Problem details
Print exactly those lines that run from the beginning of the data to the line bearing "M['dead'] = deadleaf()", inclusive.

Input rows
---
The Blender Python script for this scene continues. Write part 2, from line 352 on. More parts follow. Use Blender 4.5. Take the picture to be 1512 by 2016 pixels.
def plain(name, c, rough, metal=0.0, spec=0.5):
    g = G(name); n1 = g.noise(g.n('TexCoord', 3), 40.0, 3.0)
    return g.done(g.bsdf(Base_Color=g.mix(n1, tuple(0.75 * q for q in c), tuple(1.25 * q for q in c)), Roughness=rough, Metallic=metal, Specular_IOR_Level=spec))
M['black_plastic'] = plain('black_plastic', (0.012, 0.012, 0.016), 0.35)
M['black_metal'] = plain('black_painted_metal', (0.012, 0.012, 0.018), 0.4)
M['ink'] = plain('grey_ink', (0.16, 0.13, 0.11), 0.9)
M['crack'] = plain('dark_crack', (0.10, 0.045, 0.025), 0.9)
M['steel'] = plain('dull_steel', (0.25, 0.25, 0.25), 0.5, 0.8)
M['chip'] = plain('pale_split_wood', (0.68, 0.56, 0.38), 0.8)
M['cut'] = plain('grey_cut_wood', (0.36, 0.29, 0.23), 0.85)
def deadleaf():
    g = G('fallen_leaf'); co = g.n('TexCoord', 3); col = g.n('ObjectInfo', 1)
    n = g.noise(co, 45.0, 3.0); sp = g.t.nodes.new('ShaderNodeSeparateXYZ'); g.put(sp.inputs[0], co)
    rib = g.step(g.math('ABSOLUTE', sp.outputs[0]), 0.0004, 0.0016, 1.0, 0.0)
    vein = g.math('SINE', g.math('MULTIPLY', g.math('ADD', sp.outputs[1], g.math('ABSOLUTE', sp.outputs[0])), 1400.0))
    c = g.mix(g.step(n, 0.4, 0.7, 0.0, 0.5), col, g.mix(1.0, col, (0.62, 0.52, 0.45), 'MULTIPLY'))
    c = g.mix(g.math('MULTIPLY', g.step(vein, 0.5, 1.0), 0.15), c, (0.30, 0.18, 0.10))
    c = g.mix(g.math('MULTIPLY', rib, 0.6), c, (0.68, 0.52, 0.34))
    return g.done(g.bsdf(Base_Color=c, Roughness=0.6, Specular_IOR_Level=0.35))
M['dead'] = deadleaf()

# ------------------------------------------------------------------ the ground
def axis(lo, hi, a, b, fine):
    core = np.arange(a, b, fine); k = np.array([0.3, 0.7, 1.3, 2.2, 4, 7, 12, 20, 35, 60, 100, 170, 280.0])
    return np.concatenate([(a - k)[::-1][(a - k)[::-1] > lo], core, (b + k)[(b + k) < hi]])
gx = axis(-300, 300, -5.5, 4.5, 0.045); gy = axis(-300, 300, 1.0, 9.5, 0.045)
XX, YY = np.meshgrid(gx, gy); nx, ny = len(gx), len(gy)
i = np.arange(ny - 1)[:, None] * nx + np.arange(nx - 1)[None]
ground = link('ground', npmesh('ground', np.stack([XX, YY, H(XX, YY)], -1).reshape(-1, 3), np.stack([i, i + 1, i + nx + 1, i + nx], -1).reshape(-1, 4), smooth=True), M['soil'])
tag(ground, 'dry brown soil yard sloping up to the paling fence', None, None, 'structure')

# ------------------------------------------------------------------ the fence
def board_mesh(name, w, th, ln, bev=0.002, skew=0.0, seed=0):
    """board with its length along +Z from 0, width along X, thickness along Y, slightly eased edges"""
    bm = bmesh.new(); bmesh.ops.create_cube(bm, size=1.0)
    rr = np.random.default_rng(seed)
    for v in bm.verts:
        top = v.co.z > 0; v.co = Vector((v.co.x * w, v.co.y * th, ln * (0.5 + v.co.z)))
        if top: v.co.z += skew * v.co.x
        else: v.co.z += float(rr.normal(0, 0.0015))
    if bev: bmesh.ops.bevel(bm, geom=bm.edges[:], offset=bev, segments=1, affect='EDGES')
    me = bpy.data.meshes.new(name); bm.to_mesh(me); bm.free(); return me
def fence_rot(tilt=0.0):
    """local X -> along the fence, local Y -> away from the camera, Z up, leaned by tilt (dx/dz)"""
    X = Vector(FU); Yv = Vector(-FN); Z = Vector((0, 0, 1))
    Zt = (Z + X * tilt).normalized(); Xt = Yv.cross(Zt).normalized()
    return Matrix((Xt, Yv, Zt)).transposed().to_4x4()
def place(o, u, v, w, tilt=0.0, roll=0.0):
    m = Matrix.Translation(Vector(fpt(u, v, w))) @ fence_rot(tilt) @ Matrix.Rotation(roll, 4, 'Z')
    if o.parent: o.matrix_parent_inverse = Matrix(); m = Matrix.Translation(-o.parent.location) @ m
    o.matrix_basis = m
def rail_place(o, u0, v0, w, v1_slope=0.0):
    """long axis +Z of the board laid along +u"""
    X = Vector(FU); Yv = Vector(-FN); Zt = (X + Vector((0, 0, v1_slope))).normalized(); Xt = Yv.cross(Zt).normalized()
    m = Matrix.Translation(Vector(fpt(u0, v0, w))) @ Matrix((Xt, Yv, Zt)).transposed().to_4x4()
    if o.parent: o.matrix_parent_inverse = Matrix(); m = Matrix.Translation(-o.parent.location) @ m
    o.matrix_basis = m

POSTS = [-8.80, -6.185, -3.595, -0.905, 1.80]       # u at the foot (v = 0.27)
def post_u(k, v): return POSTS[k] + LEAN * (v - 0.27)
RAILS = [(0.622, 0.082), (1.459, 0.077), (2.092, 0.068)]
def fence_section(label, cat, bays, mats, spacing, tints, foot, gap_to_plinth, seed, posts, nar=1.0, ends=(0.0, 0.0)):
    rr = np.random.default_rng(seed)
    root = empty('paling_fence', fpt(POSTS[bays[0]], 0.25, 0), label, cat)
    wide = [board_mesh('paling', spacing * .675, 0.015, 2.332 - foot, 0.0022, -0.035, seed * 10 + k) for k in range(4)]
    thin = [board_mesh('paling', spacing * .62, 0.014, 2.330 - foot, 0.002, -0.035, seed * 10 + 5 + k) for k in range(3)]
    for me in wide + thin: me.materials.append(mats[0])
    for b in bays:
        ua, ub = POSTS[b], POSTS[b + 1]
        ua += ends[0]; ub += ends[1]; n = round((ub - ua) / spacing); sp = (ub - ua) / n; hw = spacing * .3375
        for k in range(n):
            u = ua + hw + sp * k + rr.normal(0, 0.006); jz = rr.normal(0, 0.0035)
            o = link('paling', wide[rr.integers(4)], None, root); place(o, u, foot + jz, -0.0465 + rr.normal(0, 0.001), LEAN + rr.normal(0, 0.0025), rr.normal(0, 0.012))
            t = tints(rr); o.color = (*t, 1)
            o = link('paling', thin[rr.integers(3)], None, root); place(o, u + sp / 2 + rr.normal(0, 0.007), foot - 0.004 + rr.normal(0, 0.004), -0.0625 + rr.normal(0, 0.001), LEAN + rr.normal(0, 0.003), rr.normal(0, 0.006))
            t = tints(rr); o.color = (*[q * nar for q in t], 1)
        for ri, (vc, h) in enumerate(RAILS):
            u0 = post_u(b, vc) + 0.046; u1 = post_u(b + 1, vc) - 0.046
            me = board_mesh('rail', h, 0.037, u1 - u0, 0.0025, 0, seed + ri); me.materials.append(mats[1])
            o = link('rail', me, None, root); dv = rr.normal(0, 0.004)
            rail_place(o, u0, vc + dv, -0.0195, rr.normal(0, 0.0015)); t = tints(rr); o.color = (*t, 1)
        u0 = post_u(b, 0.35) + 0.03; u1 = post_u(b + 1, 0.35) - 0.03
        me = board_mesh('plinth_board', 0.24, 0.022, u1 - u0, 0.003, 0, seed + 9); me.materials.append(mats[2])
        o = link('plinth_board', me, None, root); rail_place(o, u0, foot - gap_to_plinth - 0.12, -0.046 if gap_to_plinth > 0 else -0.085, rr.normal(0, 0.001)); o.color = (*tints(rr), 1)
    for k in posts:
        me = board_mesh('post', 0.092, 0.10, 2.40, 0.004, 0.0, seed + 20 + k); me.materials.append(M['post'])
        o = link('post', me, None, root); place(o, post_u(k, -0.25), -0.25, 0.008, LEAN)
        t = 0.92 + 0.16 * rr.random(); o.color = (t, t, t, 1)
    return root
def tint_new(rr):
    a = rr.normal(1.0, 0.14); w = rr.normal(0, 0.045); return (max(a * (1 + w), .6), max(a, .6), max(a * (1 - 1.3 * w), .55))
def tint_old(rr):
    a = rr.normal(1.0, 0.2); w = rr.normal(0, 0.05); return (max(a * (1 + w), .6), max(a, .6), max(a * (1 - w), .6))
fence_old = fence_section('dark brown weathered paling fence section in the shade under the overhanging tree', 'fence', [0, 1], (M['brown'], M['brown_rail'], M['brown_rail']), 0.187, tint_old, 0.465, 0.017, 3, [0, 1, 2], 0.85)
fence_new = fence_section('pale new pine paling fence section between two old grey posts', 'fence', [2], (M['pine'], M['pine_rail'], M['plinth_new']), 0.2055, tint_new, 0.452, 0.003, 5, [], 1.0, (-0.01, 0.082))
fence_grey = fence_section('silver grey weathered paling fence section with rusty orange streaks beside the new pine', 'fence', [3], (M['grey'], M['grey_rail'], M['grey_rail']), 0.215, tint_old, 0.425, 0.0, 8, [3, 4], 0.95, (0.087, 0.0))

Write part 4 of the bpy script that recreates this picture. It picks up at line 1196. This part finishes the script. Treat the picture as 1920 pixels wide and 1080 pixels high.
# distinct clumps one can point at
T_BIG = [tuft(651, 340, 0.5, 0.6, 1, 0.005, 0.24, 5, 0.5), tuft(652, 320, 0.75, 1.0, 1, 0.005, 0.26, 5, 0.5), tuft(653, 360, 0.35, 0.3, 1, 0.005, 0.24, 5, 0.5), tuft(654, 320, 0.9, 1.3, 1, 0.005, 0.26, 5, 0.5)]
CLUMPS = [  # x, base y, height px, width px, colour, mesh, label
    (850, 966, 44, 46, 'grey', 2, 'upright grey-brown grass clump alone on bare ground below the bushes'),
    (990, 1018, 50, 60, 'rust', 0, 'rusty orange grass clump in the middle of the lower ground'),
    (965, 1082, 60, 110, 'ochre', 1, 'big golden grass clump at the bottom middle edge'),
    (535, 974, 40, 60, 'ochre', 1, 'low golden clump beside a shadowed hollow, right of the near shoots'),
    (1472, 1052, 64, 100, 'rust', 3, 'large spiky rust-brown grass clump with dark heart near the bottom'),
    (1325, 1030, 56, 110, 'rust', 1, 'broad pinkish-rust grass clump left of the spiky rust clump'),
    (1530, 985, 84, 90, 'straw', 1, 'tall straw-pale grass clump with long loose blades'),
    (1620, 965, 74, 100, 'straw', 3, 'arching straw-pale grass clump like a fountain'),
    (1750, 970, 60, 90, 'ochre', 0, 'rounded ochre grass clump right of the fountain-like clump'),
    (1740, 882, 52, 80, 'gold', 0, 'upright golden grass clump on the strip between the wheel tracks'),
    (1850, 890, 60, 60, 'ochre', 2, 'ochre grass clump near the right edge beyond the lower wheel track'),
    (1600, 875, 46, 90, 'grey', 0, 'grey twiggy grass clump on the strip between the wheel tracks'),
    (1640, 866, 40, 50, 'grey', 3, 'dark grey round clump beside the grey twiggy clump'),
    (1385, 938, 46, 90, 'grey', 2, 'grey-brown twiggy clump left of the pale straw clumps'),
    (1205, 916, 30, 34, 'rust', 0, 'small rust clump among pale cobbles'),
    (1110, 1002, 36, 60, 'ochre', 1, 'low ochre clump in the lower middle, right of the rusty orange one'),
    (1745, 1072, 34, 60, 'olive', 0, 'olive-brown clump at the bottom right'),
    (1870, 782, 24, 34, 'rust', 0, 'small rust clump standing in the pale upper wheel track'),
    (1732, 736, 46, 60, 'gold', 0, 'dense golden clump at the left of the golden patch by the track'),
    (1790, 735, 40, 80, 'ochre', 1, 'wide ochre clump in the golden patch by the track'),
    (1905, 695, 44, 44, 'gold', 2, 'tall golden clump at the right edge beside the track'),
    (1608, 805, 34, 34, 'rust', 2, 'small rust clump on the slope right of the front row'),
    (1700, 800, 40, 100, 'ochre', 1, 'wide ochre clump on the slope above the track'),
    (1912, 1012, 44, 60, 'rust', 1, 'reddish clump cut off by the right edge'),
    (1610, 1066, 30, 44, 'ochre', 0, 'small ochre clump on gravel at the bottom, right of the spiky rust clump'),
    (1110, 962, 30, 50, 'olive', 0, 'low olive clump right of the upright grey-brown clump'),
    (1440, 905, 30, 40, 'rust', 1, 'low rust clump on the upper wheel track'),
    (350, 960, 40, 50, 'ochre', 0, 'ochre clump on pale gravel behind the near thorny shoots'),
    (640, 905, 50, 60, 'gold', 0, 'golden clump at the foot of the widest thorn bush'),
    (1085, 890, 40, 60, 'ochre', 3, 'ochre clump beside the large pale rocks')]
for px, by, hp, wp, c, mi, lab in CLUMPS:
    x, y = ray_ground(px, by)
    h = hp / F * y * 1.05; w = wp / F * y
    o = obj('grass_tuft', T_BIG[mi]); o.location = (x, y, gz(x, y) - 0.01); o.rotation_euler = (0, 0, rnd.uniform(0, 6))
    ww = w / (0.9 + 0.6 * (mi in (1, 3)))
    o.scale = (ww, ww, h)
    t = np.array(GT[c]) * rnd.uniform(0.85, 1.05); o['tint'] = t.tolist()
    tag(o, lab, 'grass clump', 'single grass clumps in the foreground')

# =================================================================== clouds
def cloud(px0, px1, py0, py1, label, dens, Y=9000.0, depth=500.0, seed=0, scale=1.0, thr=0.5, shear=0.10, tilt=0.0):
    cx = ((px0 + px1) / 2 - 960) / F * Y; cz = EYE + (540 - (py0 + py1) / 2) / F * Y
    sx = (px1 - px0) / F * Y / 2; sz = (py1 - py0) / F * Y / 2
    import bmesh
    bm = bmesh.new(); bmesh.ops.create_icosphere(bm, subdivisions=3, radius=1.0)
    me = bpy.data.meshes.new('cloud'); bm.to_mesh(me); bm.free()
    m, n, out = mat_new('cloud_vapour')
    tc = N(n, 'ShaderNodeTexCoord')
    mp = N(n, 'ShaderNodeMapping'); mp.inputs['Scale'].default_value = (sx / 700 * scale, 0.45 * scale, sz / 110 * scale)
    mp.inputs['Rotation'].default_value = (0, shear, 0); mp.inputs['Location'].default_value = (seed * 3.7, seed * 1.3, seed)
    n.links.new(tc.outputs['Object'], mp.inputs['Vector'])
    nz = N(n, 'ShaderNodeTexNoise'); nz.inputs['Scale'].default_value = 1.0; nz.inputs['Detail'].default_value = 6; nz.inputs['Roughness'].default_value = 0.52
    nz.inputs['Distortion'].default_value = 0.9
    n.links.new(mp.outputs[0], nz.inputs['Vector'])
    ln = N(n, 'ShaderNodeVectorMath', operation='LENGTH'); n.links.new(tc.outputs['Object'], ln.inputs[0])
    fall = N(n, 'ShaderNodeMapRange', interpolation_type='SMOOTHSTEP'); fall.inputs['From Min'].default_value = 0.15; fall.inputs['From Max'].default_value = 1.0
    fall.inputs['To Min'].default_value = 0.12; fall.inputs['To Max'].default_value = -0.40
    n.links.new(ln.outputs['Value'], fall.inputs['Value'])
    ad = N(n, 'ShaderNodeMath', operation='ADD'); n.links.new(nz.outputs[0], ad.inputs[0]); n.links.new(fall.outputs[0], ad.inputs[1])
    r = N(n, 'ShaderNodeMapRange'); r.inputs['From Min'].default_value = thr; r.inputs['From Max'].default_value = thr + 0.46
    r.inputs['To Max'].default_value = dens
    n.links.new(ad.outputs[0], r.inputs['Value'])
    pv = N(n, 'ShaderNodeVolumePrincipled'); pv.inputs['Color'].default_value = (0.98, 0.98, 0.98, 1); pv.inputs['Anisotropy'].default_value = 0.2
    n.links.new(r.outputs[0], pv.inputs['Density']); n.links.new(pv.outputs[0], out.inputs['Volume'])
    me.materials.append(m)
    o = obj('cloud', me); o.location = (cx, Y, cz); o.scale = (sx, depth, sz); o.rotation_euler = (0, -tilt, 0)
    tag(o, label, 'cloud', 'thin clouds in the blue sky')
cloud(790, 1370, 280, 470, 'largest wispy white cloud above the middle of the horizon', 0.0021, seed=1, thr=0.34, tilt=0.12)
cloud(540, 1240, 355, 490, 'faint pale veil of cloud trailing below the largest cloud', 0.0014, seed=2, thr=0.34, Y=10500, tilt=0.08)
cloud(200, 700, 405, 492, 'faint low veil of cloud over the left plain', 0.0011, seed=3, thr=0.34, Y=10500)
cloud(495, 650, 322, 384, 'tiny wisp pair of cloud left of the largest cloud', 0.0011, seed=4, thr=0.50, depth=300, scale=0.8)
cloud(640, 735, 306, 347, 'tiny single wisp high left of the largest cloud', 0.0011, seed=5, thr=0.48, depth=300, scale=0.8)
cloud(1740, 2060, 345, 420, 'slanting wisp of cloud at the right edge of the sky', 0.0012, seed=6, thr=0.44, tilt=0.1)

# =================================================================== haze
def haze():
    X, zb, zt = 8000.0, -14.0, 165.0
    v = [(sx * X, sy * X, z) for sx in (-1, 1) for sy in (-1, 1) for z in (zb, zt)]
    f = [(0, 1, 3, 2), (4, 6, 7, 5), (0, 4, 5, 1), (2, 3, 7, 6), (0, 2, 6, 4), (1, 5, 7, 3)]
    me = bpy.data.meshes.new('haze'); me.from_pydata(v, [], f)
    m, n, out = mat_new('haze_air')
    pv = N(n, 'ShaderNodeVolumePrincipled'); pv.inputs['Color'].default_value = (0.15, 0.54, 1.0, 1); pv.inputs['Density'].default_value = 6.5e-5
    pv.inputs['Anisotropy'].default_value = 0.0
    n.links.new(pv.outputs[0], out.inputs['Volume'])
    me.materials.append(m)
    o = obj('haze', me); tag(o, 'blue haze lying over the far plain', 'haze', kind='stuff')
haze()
---
Final result
The Blender Python script for this scene continues. Write part 2, from line 352 on. More parts follow. Use Blender 4.5. Take the picture to be 1512 by 2016 pixels.
def plain(name, c, rough, metal=0.0, spec=0.5):
    g = G(name); n1 = g.noise(g.n('TexCoord', 3), 40.0, 3.0)
    return g.done(g.bsdf(Base_Color=g.mix(n1, tuple(0.75 * q for q in c), tuple(1.25 * q for q in c)), Roughness=rough, Metallic=metal, Specular_IOR_Level=spec))
M['black_plastic'] = plain('black_plastic', (0.012, 0.012, 0.016), 0.35)
M['black_metal'] = plain('black_painted_metal', (0.012, 0.012, 0.018), 0.4)
M['ink'] = plain('grey_ink', (0.16, 0.13, 0.11), 0.9)
M['crack'] = plain('dark_crack', (0.10, 0.045, 0.025), 0.9)
M['steel'] = plain('dull_steel', (0.25, 0.25, 0.25), 0.5, 0.8)
M['chip'] = plain('pale_split_wood', (0.68, 0.56, 0.38), 0.8)
M['cut'] = plain('grey_cut_wood', (0.36, 0.29, 0.23), 0.85)
def deadleaf():
    g = G('fallen_leaf'); co = g.n('TexCoord', 3); col = g.n('ObjectInfo', 1)
    n = g.noise(co, 45.0, 3.0); sp = g.t.nodes.new('ShaderNodeSeparateXYZ'); g.put(sp.inputs[0], co)
    rib = g.step(g.math('ABSOLUTE', sp.outputs[0]), 0.0004, 0.0016, 1.0, 0.0)
    vein = g.math('SINE', g.math('MULTIPLY', g.math('ADD', sp.outputs[1], g.math('ABSOLUTE', sp.outputs[0])), 1400.0))
    c = g.mix(g.step(n, 0.4, 0.7, 0.0, 0.5), col, g.mix(1.0, col, (0.62, 0.52, 0.45), 'MULTIPLY'))
    c = g.mix(g.math('MULTIPLY', g.step(vein, 0.5, 1.0), 0.15), c, (0.30, 0.18, 0.10))
    c = g.mix(g.math('MULTIPLY', rib, 0.6), c, (0.68, 0.52, 0.34))
    return g.done(g.bsdf(Base_Color=c, Roughness=0.6, Specular_IOR_Level=0.35))
M['dead'] = deadleaf()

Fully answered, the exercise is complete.